Los espacios para el aprendizaje de la autonomía en armonía
con los otros no solo se dan en espacios como una radio
o un diario escolar, o en actividades extracurriculares. El espacio
en el que más se está en nuestro paso por la escuela es
la sala de clases. Y en ella, no importando la asignatura que
se esté estudiando, siempre hay relaciones humanas mediadas
por un profesor, quien tácitamente concentra o distribuye
el poder, según sean los espacios que niegue u otorgue para
que los estudiantes piensen, se expresen y tomen decisiones.
Y es en este punto que podríamos poner el acento para explicar
cuánto pesa la escuela en lo que somos como sujetos sociales:
cómo vamos asumiendo como algo natural —si hemos
vivido una lógica tradicional— que las figuras de autoridad no
tienen por qué preguntarnos nuestro parecer, que hay que hacer
las cosas aunque no les encontremos mucho sentido, que
lo que nos pase en la vida real o personal no tiene lugar cuando
estamos aprendiendo una materia, que el curso de los acontecimientos
lo deciden otros… y así vamos debilitando nuestra
conciencia sobre nuestro entorno, en tanto aprendemos a movernos
como autómatas y, con ello, debilitando la posibilidad
de ser ciudadanos, en el sentido ético y político del término.
FORMACIÓN DE PROFESORES
Volviendo a la oportunidad que representa la reposición de
la asignatura de Educación Cívica y la exigibilidad a las escuelas
de un plan de formación ciudadana, es importante considerar
que la política pública podrá aportar en beneficio del cambio
de una cultura escolarizante a una más educativa, si propone
medidas adicionales.
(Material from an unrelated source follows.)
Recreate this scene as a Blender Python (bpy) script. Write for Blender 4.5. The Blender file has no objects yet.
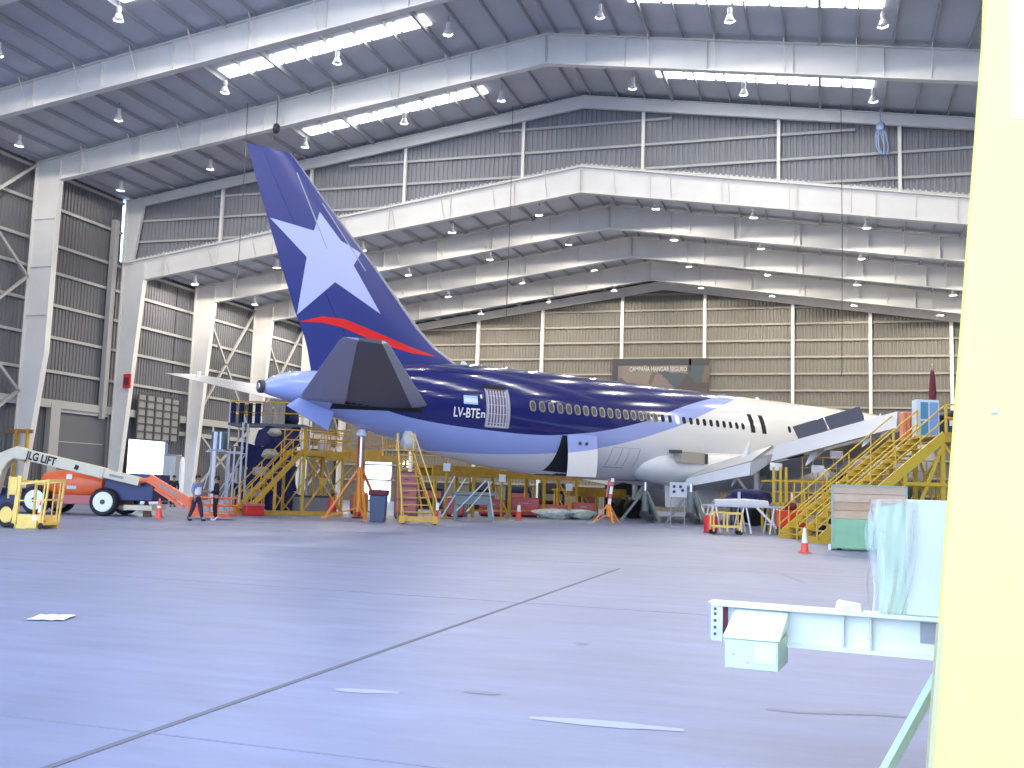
import bpy, math, random
from mathutils import Vector, Matrix
random.seed(7)
S = bpy.context.scene
COL = S.collection
PI = math.pi
S.view_settings.view_transform = 'Standard'
S.view_settings.look = 'None'
S.view_settings.gamma = 1.0
S.view_settings.use_curve_mapping = False
S.view_settings.exposure = 0.62
S.cycles.use_denoising = True
S.cycles.max_bounces = 8
S.cycles.diffuse_bounces = 5

# ------------------------------------------------------------------ frames of reference
YAW, PITCH, ROLL, FPX = 0.3015, 0.1037, 0.0312, 1002.1
CS, SN = math.cos(YAW), math.sin(YAW)
FACE = YAW                       # heading of things set square to the hangar mouth where the photographer stands
def RD(r, d, z=0.0):             # r metres to the right, d metres ahead of the photographer's feet
    return Vector((r*CS - d*SN, r*SN + d*CS, z))
PH = 0.602
TAIL = Vector((-22.525, 37.005, 0))
PROT = PI/2 - PH                 # heading of the airliner

# ------------------------------------------------------------------ materials
def mat(name, col, rough=0.5, metal=0.0, noise=0.0, nscale=8.0, bump=0.0, spec=0.5):
    m = bpy.data.materials.new(name); m.use_nodes = True
    nt = m.node_tree; b = nt.nodes['Principled BSDF']
    b.inputs['Roughness'].default_value = rough
    b.inputs['Metallic'].default_value = metal
    b.inputs['Specular IOR Level'].default_value = spec
    c = (*col, 1)
    b.inputs['Base Color'].default_value = c
    if noise or bump:
        tc = nt.nodes.new('ShaderNodeTexCoord')
        nz = nt.nodes.new('ShaderNodeTexNoise'); nz.inputs['Scale'].default_value = nscale; nz.inputs['Detail'].default_value = 4
        nt.links.new(tc.outputs['Object'], nz.inputs['Vector'])
        if noise:
            rp = nt.nodes.new('ShaderNodeValToRGB')
            rp.color_ramp.elements[0].position = .3; rp.color_ramp.elements[1].position = .7
            rp.color_ramp.elements[0].color = (*[v*(1-noise) for v in col], 1)
            rp.color_ramp.elements[1].color = (*[min(1, v*(1+noise)) for v in col], 1)
            nt.links.new(nz.outputs['Fac'], rp.inputs['Fac']); nt.links.new(rp.outputs['Color'], b.inputs['Base Color'])
        if bump:
            bp = nt.nodes.new('ShaderNodeBump'); bp.inputs['Strength'].default_value = bump; bp.inputs['Distance'].default_value = .02
            nt.links.new(nz.outputs['Fac'], bp.inputs['Height']); nt.links.new(bp.outputs['Normal'], b.inputs['Normal'])
    return m
def emit(name, col, s):
    m = bpy.data.materials.new(name); m.use_nodes = True
    nt = m.node_tree; nt.nodes.clear()
    o = nt.nodes.new('ShaderNodeOutputMaterial'); e = nt.nodes.new('ShaderNodeEmission')
    e.inputs['Color'].default_value = (*col, 1); e.inputs['Strength'].default_value = s
    nt.links.new(e.outputs[0], o.inputs[0]); return m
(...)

Estas debieran abordar la formación de
profesores y de directivos. Para ello, debiera convocarse a una
discusión abierta a los actores del sistema escolar y de la formación
del profesorado, a fin de definir la forma de implementar
la formación de la dimensión ético y política del ejercicio docente
y directivo. Importará que ellos aprendan a relacionarse
en lógicas reflexivas y participativas.
Entendiendo que el solo hecho de estar en relación con otros
influye en la formación de un determinado tipo de ciudadano,
el prepararse para ser profesor debiera incluir no solo aprender
rigurosamente una disciplina y saber cómo enseñarla, sino
también cómo favorecer formas de participación y reflexión que
impactarán en el ser humano que se irá formando en el proceso.
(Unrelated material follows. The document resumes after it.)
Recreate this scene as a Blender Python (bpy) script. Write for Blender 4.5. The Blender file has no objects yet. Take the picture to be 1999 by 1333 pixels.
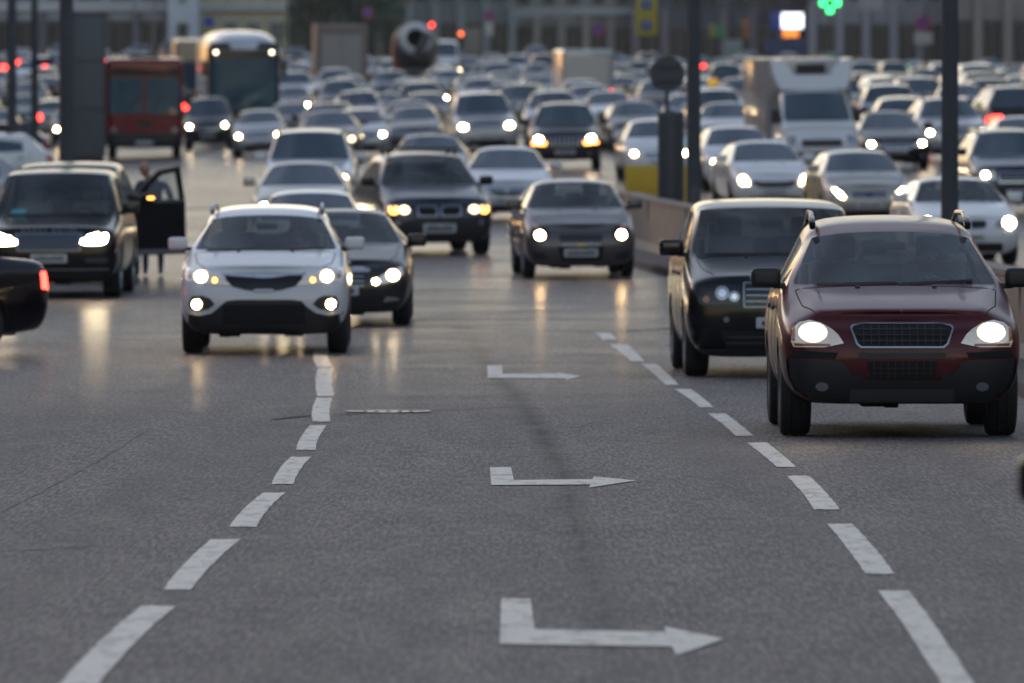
import bpy, bmesh, math, random
import numpy as np
from mathutils import Vector, Matrix
from mathutils.bvhtree import BVHTree
R = math.radians
random.seed(7)
SC = bpy.context.scene
COL = SC.collection

# ------------------------------------------------------------------ camera
CAMZ, FPX, HOR = 2.1, 16667.0, 330.0
cd = bpy.data.cameras.new('camera'); cam = bpy.data.objects.new('camera', cd); COL.objects.link(cam)
cd.sensor_width = 36; cd.lens = FPX / 1999 * 36
cd.clip_start = 1; cd.clip_end = 6000
cam.location = (0, 0, CAMZ); cam.rotation_euler = (R(90) - math.atan((666.5 - HOR) / FPX), 0, 0)
cd.dof.use_dof = True; cd.dof.focus_distance = 60; cd.dof.aperture_fstop = 4.6
cd.dof.aperture_blades = 0
SC.camera = cam
# ------------------------------------------------------------------ light
SUN_EL, SUN_AZ = 7.0, -52.0          # degrees; azimuth from the view direction, minus = left
w = bpy.data.worlds.new('World'); SC.world = w; w.use_nodes = True
nt = w.node_tree; nt.nodes.clear()
sky = nt.nodes.new('ShaderNodeTexSky'); sky.sky_type = 'NISHITA'; sky.sun_disc = False
sky.sun_elevation = R(SUN_EL); sky.sun_rotation = R(SUN_AZ)
sky.air_density = 1.0; sky.dust_density = 1.2; sky.ozone_density = 2.0
bg = nt.nodes.new('ShaderNodeBackground'); bg.inputs[1].default_value = 0.15
wo = nt.nodes.new('ShaderNodeOutputWorld')
hs = nt.nodes.new('ShaderNodeHueSaturation'); hs.inputs['Saturation'].default_value = .95          # thin evening overcast greys the sky
tn = nt.nodes.new('ShaderNodeMix'); tn.data_type = 'RGBA'; tn.blend_type = 'MULTIPLY'; tn.inputs[0].default_value = 1; tn.inputs[7].default_value = (1.27, .955, .82, 1)
tcw = nt.nodes.new('ShaderNodeTexCoord'); mpw = nt.nodes.new('ShaderNodeMapping'); mpw.inputs['Scale'].default_value = (1.4, 1.4, 4.5); nt.links.new(tcw.outputs['Generated'], mpw.inputs[0])
cl_ = nt.nodes.new('ShaderNodeTexNoise'); cl_.inputs['Scale'].default_value = 2.6; cl_.inputs['Detail'].default_value = 6; nt.links.new(mpw.outputs[0], cl_.inputs['Vector'])
cr_ = nt.nodes.new('ShaderNodeMapRange'); cr_.inputs[1].default_value = .36; cr_.inputs[2].default_value = .64; cr_.inputs[3].default_value = .62; cr_.inputs[4].default_value = 1.42; nt.links.new(cl_.outputs[0], cr_.inputs[0])
cb_ = nt.nodes.new('ShaderNodeVectorMath'); cb_.operation = 'SCALE'; nt.links.new(sky.outputs[0], cb_.inputs[0]); nt.links.new(cr_.outputs[0], cb_.inputs['Scale'])      # broken cloud
nt.links.new(cb_.outputs[0], hs.inputs['Color']); nt.links.new(hs.outputs[0], tn.inputs[6]); nt.links.new(tn.outputs[2], bg.inputs[0]); nt.links.new(bg.outputs[0], wo.inputs[0])
sd = bpy.data.lights.new('sun', 'SUN'); sun = bpy.data.objects.new('sun', sd); COL.objects.link(sun)
sd.energy = 0.5; sd.angle = R(14); sd.color = (1, .84, .68)
_d = Vector((math.sin(R(SUN_AZ)) * math.cos(R(SUN_EL)), math.cos(R(SUN_AZ)) * math.cos(R(SUN_EL)), math.sin(R(SUN_EL))))
sun.rotation_euler = _d.to_track_quat('Z', 'Y').to_euler()
SC.view_settings.view_transform = 'Standard'; SC.view_settings.look = 'None'
SC.view_settings.exposure = 1.55; SC.view_settings.gamma = 1
SC.cycles.max_bounces = 6; SC.cycles.transparent_max_bounces = 10
SC.cycles.caustics_reflective = False; SC.cycles.caustics_refractive = False
SC.cycles.sample_clamp_indirect = 6

# ------------------------------------------------------------------ terrain
TX = [-26, -16, -10, -4, 2, 8, 14, 26]
TY = [0, 60, 90, 110, 130, 155, 185, 220, 265, 320, 390, 470, 560, 650]
TZ = [[-0.0, -0.0, 0.0, 0.1, 0.27, 0.54, 0.91, 1.33, 1.87, 2.68, 4.33, 6.45, 8.69, 10.71],
[-0.0, -0.0, 0.0, 0.1, 0.29, 0.64, 1.1, 1.6, 2.1, 2.95, 4.61, 6.52, 8.55, 10.48],
[-0.0, -0.0, 0.0, 0.1, 0.31, 0.7, 1.21, 1.76, 2.24, 3.24, 4.8, 6.55, 8.45, 10.34],
[-0.0, -0.0, 0.0, 0.12, 0.36, 0.75, 1.28, 1.97, 2.61, 3.69, 4.98, 6.55, 8.35, 10.19],
[-0.0, -0.0, 0.0, 0.16, 0.44, 0.78, 1.33, 2.15, 2.92, 3.99, 5.11, 6.52, 8.24, 10.04],
[-0.0, -0.0, 0.0, 0.16, 0.42, 0.8, 1.39, 2.2, 3.13, 4.14, 5.14, 6.45, 8.13, 9.88],
[-0.0, -0.0, 0.0, 0.16, 0.42, 0.85, 1.48, 2.31, 3.3, 4.21, 5.11, 6.38, 8.02, 9.73],
[-0.0, -0.0, 0.0, 0.15, 0.45, 0.95, 1.66, 2.51, 3.47, 4.26, 4.98, 6.19, 7.77, 9.41]]
_gy = np.arange(0, 651, 2.0); _gx = np.arange(-26, 27, 1.0)
_a = np.array([np.interp(_gy, TY, r) for r in TZ])
_k = np.ones(11) / 11
_a = np.array([np.convolve(np.pad(r, 5, 'edge'), _k, 'valid') for r in _a])
_g = np.array([np.interp(_gx, TX, _a[:, j]) for j in range(len(_gy))])      # [y][x]
_g = np.array([np.convolve(np.pad(r, 3, 'edge'), np.ones(7) / 7, 'valid') for r in _g])
def gz(x, y):
    x = min(max(x, -25.99), 25.99) + 26
    if y <= 0: return 0.0
    if y >= 648: return float(_g[324][int(round(x))])
    j = int(y / 2); v = y / 2 - j; i = int(x); u = x - i
    return float((_g[j][i] * (1 - u) + _g[j][i + 1] * u) * (1 - v) + (_g[j + 1][i] * (1 - u) + _g[j + 1][i + 1] * u) * v)
def at(px, Y): return (px - 999.5) * Y / FPX
def hit(px, py):                      # where the ray of a photo pixel meets the road
    lo, hi = 20.0, 640.0
    f = lambda Y: HOR + FPX / Y * (CAMZ - gz(at(px, Y), Y)) - py
    for _ in range(50):
        m = (lo + hi) / 2
        if f(m) > 0: lo = m
        else: hi = m
    return at(px, lo), lo

# ------------------------------------------------------------------ materials
MATS = {}
def mat(name, col=(.5, .5, .5), rough=.5, metal=0., coat=0., emit=None, es=0., spec=.5, noise=0., nscale=6., trans=0.):
    if name in MATS: return MATS[name]
    m = bpy.data.materials.new(name); m.use_nodes = True; t = m.node_tree; b = t.nodes['Principled BSDF']
    b.inputs['Base Color'].default_value = (*col, 1); b.inputs['Roughness'].default_value = rough
    b.inputs['Metallic'].default_value = metal; b.inputs['Specular IOR Level'].default_value = spec
    if coat: b.inputs['Coat Weight'].default_value = coat; b.inputs['Coat Roughness'].default_value = .06
    if emit: b.inputs['Emission Color'].default_value = (*emit, 1); b.inputs['Emission Strength'].default_value = es
    if noise:
        tc = t.nodes.new('ShaderNodeTexCoord'); n = t.nodes.new('ShaderNodeTexNoise'); n.inputs['Scale'].default_value = nscale
        n.inputs['Detail'].default_value = 6; t.links.new(tc.outputs['Object'], n.inputs['Vector'])
        mx = t.nodes.new('ShaderNodeMix'); mx.data_type = 'RGBA'
        mx.inputs[6].default_value = (*[c * (1 - noise) for c in col], 1); mx.inputs[7].default_value = (*[min(1, c * (1 + noise)) for c in col], 1)
        t.links.new(n.outputs['Fac'], mx.inputs[0]); t.links.new(mx.outputs[2], b.inputs['Base Color'])
    MATS[name] = m; return m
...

El desafío de la formación inicial de profesores y otros actores
de la institución escolar —sobre todo, los implicados en los
equipos de gestión escolar— demanda entonces que los docentes
de educación superior sean también entes que conviertan
sus aulas en espacios cuyas lógicas de relación fortalezcan la
convivencia democrática, cuestión que debiera ser parte de
los procesos de acreditación de las instituciones de educación
superior. Es un desafío no menor en una cultura universitaria
muchas veces dominada por el paradigma de que para hacer
clases hay que ser experto en la disciplina que se dicta, pasando
por alto lo que enseña desde un currículum oculto.
Si queremos superar incidentes como el relatado al comienzo
de este escrito y avanzar a una mejor sociedad, entonces no
podemos seguir pretendiendo que el ámbito cognitivo acadé-
mico sea el único y más importante a desarrollar en la escuela.
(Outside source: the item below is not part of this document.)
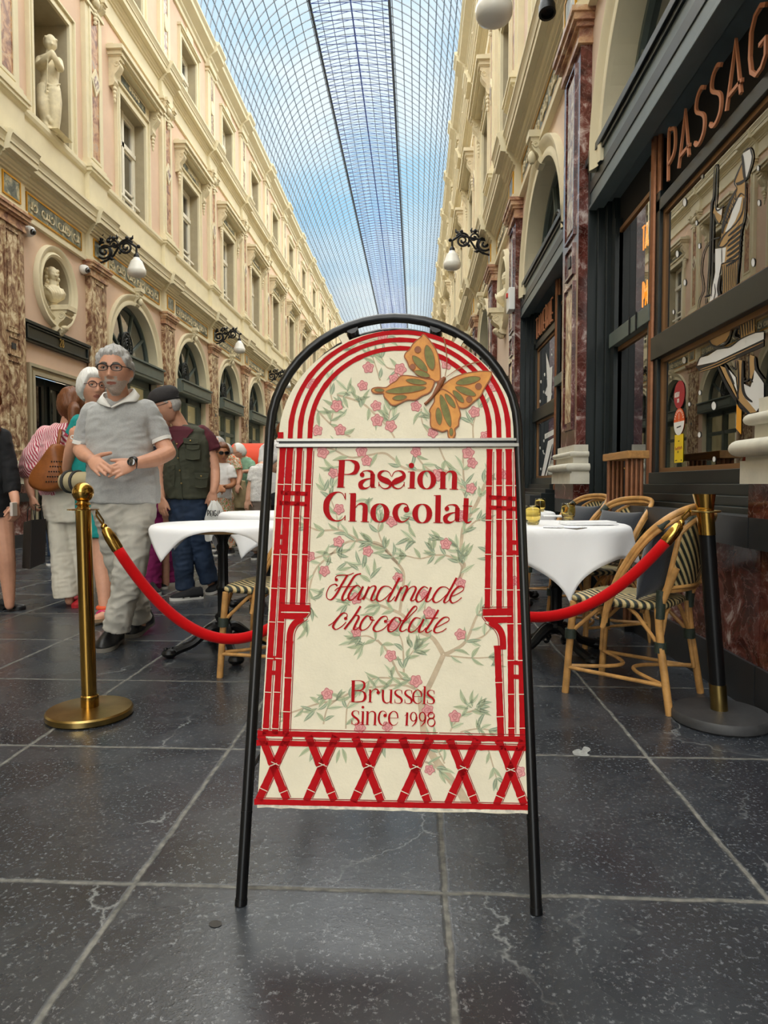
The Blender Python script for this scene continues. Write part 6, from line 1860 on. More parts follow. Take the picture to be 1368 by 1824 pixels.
class Face:
    def __init__(s, c, f, u=(0, 0, 1), k=1.0, fem=0):
        s.c = V(c); s.f = V(f).normalized(); u = V(u); s.u = (u - s.f * u.dot(s.f)).normalized(); s.l = s.u.cross(s.f); s.k = k; s.fem = fem
    def w(s, x, y, z): return s.c + (s.l * x + s.f * y + s.u * z) * s.k
    def loc(s, p):
        d = (p - s.c) / s.k; return d.dot(s.l), d.dot(s.f), d.dot(s.u)

    def surf(s, lam, ph, feat=True):
        cp, sp_ = math.cos(ph), math.sin(ph); cl, sl = math.cos(lam), math.sin(lam)
        z = .118 * sp_ * (1.0 if sp_ > 0 else 1.02)
        t = sst(.0, .115, -z)
        hw = .077 * (1 - (.30 + .06 * s.fem) * t) * (1 - .05 * sst(.05, .12, z))
        x = hw * (cp ** .92) * sl
        if cl > 0: y = (.094 + .004 * t) * (cp ** .85) * abs(cl) ** .8
        else: y = -.102 * (cp ** .9) * abs(cl) ** .85 * (1 - .55 * sst(.02, .11, -z))
        if feat and cl > 0:
            ax = abs(x); front = sst(0, .5, cl)
            d = .005 * (1 - .6 * s.fem) * g_(z - .026, .011) * g_(ax - .028, .03)
            d -= .011 * g_(ax - .032, .015) * g_(z - .009, .011)
            d += .006 * g_(ax - .046, .02) * g_(z + .022, .022)
            nb = sst(.022, -.034, z) * (1 if z > -.036 else g_(z + .036, .006))
            d += (.004 + .023 * nb) * g_(x, .0085 + .006 * nb) * (1 if z > -.036 else g_(z + .036, .008)) * sst(.034, .018, z)
            d += .006 * g_(ax - .013, .007) * g_(z + .036, .009)
            d += .006 * g_(x, .023) * (g_(z + .061, .0065) + 1.1 * g_(z + .075, .007)) - .006 * g_(x, .026) * g_(z + .068, .003)
            d += .007 * g_(z + .103, .014) * g_(x, .024)
            d -= .004 * g_(z + .088, .007) * g_(x, .02)
            y += d * front
        return x, y, z

    def skull(s, mb, nl=64, nph=52):
        rings = []
        for j in range(1, nph):
            ph = -PI / 2 + PI * j / nph
            rings.append([s.w(*s.surf(2 * PI * i / nl, ph)) for i in range(nl)])
        mb.loft(rings)
        for e in (-1, 1):
            mb.ball(s.w(e * .078, -.012, -.004), .03 * s.k, 0, 10, Matrix.Scale(1, 3) if False else Matrix(((s.l.x, s.f.x, s.u.x), (s.l.y, s.f.y, s.u.y), (s.l.z, s.f.z, s.u.z))) @ Matrix.Rotation(e * .35, 3, 'Z') @ Matrix.Diagonal((.28, .62, 1.05)))

    def hair(s, root, m, line, off=.012, rough=.004, freq=60, dens=(72, 48), extra=None, name='hair'):
        mb = MB(); nl, nph = dens; rings = []
        for j in range(1, nph):
            ph = -PI / 2 + PI * j / nph; ring = []
            for i in range(nl):
                lam = 2 * PI * i / nl; x, y, z = s.surf(lam, ph, False)
                a = lam if lam <= PI else 2 * PI - lam
                k = sst(-.008, .012, z - line(a))
                o = off * (1 + .25 * sst(0, .1, z)) + rough * NZ.noise(V((x, y * .3, z * .45)) * freq) + rough * .6 * math.sin(lam * 23 + z * 90)
                n_ = V((x / .077, y / .1, z / .118)).normalized()
                q = V((x, y, z)) * lerp(.86, 1, k) + n_ * o * k
                ring.append(s.w(*q))
            rings.append(ring)
        mb.loft(rings)
        if extra: extra(mb)
        return mb.build(name, m, root, smooth='all')

    def eyes(s, root):
        a, b = MB(), MB()
        for e in (-1, 1):
            c = s.w(e * .032, .0765, .009); a.ball(c, .0118 * s.k, 0, 12)
            b.ball(s.w(e * .032, .0835, .0085), .0064 * s.k, 0, 10)
        o = a.build('eyes', M['eyewhite'], root, smooth='all'); b.build('iris', M['iris'], o, smooth='all')
        lid = MB()
        for e in (-1, 1):
            lid.tube([s.w(e * (.032 + x), .0885 - .35 * abs(x) - x * x * 14, .0165 - x * x * 30) for x in (-.016, -.008, 0, .008, .016)], .0035 * s.k, 6)
        lid.build('eyelid', M['skin'], root, smooth='all')

    def brows(s, root, m, w=.0045):
        mb = MB()
        for e in (-1, 1): mb.tube([s.w(e * x, .097 - (x - .02) ** 2 * 9, z) for x, z in ((.014, .0275), (.024, .0315), (.036, .032), (.048, .027))], [w * s.k * q for q in (.7, 1, .9, .4)], 6)
        mb.build('eyebrows', m, root, smooth='all')

    def glasses(s, root, m, rw=.026, rh=.0165, thick=.0022, lens=None, half=False):
        mb = MB(); ln = MB()
        for e in (-1, 1):
            q = [s.w(e * (.034 + rw * math.cos(t) * (1 + .0)), .107 - .16 * abs(.034 + rw * math.cos(t) - .02), .007 + rh * (abs(math.sin(t)) ** .7) * (1 if math.sin(t) > 0 else -1)) for t in [2 * PI * i / 24 for i in range(24)]]
            mb.tube(q, thick * s.k, 6, closed=True)
            mb.tube([s.w(e * .03 - e * .02 + e * 0, .108, .010), s.w(0, .110, .012)], thick * s.k, 6)
            mb.tube([s.w(e * .057, .1, .012), s.w(e * .077, .07, .012), s.w(e * .083, -.01, .01), s.w(e * .08, -.03, -.005)], thick * s.k, 6)
            mb.tube([s.w(e * (.034 + rw * math.cos(t)), .1075 - .16 * abs(.034 + rw * math.cos(t) - .02), .0075 + rh * abs(math.sin(t)) ** .7) for t in [PI * i / 12 for i in range(13)]], thick * 1.35 * s.k, 6)
            if lens: ln.add(q, [tuple(range(24))])
        o = mb.build('glasses', m, root, smooth='all')
        if lens: ln.build('lens', lens, o, fix=False)

    def lipmat(s):
        def f(p):
            x, y, z = s.loc(p)
            return y > .05 and ((z + .068) / (.0085 + .002 * s.fem)) ** 2 + (x / .024) ** 2 < 1
        return f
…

Es así no solo porque cualquier aprendizaje se explica desde
una dimensión afectiva y no únicamente cognitiva, sino porque
además debemos ampliar la noción de preparación para la vida
a algo más que el mero ámbito académico y laboral. Nuestros
niños y jóvenes no solo serán trabajadores que desempeñen
una determinada tarea en el futuro y ganen un sustento que
les permitirá insertarse en la sociedad. Ellos, además, serán
personas en otros ámbitos de su vida. No podemos seguir conformando
un sistema educativo que prepare solo para proyectos
de vida privados que desconozcan o no se interesen por
la dimensión ciudadana de la persona. Si queremos un mejor
país, más dueño de su destino, la formación moral y ciudadana
debiera ser el empeño formativo más importante del sistema
educativo. Formar ciudadanía requiere aspirar a una escuela
en que lo democrático sea una experiencia vivida, y la política
pública debiera fortalecer esa noción de escuela.